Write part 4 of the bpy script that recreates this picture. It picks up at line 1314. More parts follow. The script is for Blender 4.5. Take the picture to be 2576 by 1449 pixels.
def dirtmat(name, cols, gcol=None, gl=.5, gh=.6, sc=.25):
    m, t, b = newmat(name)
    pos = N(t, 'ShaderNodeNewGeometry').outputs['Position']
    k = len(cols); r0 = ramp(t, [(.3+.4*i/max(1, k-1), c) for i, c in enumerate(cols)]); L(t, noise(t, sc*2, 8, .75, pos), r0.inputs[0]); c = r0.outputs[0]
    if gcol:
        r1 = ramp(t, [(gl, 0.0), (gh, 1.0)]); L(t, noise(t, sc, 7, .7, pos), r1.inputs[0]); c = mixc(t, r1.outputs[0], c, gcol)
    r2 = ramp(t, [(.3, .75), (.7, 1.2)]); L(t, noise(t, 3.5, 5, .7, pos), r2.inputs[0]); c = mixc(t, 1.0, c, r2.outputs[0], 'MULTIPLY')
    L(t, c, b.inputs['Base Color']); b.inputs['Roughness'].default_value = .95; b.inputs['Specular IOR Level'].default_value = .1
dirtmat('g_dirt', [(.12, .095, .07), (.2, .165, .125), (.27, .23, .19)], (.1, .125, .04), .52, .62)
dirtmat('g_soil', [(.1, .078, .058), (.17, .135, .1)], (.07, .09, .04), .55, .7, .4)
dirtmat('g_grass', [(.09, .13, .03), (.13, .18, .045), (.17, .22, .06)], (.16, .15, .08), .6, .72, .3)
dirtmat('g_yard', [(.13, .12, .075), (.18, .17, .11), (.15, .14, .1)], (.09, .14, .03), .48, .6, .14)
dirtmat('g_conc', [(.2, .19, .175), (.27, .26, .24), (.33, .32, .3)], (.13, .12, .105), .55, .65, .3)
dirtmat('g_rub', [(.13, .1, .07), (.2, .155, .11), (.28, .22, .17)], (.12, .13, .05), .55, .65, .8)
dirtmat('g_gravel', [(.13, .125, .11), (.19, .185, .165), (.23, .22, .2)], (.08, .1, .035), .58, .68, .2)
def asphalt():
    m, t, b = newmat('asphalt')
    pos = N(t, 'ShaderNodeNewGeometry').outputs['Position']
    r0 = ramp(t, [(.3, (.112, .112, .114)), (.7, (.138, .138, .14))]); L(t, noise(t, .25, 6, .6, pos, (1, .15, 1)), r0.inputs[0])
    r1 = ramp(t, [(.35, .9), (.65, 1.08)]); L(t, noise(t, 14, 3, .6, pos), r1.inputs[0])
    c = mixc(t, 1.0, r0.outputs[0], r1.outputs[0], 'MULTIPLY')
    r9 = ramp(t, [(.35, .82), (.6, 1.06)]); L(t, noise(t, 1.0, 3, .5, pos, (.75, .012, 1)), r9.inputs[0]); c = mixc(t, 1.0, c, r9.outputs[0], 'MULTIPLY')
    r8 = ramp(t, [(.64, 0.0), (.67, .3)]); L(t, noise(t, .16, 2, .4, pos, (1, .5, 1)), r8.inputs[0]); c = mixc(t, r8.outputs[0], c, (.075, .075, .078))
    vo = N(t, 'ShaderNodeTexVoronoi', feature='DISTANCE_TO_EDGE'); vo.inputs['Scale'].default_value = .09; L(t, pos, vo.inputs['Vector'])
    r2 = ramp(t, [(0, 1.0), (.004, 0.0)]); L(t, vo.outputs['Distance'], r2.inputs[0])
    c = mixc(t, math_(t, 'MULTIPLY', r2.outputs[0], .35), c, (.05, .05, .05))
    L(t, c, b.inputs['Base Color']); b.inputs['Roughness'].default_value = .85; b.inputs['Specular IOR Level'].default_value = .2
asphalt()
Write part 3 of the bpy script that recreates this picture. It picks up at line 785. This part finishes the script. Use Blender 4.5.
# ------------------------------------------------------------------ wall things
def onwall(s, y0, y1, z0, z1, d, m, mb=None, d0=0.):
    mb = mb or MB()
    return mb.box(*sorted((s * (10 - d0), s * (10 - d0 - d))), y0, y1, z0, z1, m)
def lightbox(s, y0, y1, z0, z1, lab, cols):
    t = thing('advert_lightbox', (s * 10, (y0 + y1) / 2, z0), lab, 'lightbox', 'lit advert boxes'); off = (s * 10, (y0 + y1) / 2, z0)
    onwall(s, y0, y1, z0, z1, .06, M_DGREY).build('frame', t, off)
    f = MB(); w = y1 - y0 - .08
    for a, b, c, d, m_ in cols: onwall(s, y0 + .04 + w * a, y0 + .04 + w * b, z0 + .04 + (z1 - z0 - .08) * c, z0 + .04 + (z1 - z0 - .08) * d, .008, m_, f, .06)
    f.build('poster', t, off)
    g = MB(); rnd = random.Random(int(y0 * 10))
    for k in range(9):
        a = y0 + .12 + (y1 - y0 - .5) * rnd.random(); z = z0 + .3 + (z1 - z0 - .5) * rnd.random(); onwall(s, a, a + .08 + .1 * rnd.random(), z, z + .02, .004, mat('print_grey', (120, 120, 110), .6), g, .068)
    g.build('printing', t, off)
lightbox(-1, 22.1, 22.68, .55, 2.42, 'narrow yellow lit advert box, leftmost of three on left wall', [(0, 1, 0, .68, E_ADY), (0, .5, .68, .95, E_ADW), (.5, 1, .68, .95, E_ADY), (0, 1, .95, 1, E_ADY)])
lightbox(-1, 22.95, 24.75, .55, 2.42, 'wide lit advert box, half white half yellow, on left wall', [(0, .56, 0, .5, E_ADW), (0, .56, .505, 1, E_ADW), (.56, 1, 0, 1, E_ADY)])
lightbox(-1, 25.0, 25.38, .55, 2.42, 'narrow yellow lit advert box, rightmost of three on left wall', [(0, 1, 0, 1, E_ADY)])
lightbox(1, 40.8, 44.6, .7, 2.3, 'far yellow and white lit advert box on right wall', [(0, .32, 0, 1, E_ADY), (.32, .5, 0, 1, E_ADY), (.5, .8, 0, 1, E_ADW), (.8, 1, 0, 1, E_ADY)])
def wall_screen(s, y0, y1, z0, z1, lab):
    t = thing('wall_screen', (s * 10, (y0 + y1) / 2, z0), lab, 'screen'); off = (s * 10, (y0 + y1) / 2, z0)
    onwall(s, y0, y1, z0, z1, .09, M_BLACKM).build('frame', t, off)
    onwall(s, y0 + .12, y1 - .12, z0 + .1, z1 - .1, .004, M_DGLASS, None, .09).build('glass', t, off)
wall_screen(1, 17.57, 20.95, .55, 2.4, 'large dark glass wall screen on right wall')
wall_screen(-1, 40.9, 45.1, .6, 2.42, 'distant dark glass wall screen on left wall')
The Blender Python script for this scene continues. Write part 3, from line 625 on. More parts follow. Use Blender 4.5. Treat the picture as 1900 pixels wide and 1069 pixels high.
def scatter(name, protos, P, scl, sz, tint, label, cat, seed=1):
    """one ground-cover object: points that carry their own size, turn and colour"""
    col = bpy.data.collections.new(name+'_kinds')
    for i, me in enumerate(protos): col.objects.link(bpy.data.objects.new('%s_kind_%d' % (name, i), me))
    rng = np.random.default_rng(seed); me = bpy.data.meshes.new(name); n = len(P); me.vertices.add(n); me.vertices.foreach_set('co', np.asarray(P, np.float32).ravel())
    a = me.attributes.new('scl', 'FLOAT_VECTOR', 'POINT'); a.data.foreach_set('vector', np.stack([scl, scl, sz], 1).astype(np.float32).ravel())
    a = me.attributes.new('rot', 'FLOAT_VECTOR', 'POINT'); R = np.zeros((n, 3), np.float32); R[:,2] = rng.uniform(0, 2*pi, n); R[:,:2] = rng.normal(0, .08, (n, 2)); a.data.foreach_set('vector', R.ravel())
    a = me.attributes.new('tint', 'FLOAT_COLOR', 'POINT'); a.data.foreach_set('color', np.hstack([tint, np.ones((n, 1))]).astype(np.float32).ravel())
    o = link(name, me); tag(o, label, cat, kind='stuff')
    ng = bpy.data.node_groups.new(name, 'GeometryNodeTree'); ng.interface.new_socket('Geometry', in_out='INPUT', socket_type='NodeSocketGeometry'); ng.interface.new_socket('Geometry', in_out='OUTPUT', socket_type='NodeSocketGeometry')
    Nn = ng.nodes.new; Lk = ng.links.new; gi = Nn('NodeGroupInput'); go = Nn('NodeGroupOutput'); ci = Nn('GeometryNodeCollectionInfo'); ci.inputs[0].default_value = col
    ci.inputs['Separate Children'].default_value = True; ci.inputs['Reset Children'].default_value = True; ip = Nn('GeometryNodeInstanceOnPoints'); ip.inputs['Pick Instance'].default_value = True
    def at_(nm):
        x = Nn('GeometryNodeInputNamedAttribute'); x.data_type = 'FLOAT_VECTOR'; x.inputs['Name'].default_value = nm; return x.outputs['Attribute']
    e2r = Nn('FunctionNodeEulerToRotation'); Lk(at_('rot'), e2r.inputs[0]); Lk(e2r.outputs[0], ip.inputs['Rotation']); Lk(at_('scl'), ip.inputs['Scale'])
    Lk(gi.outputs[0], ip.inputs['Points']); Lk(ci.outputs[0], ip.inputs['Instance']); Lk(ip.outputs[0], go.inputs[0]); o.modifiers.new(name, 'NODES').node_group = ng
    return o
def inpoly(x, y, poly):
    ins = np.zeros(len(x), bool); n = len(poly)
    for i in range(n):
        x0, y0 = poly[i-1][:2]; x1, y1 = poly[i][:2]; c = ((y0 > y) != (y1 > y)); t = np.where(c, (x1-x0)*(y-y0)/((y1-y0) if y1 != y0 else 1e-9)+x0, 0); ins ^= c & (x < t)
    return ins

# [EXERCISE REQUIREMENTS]
Copy out every line of the material above that mentions the word "More".

# [TASK RESULT]
Write part 4 of the bpy script that recreates this picture. It picks up at line 1314. More parts follow. The script is for Blender 4.5. Take the picture to be 2576 by 1449 pixels.
The Blender Python script for this scene continues. Write part 3, from line 625 on. More parts follow. Use Blender 4.5. Treat the picture as 1900 pixels wide and 1069 pixels high.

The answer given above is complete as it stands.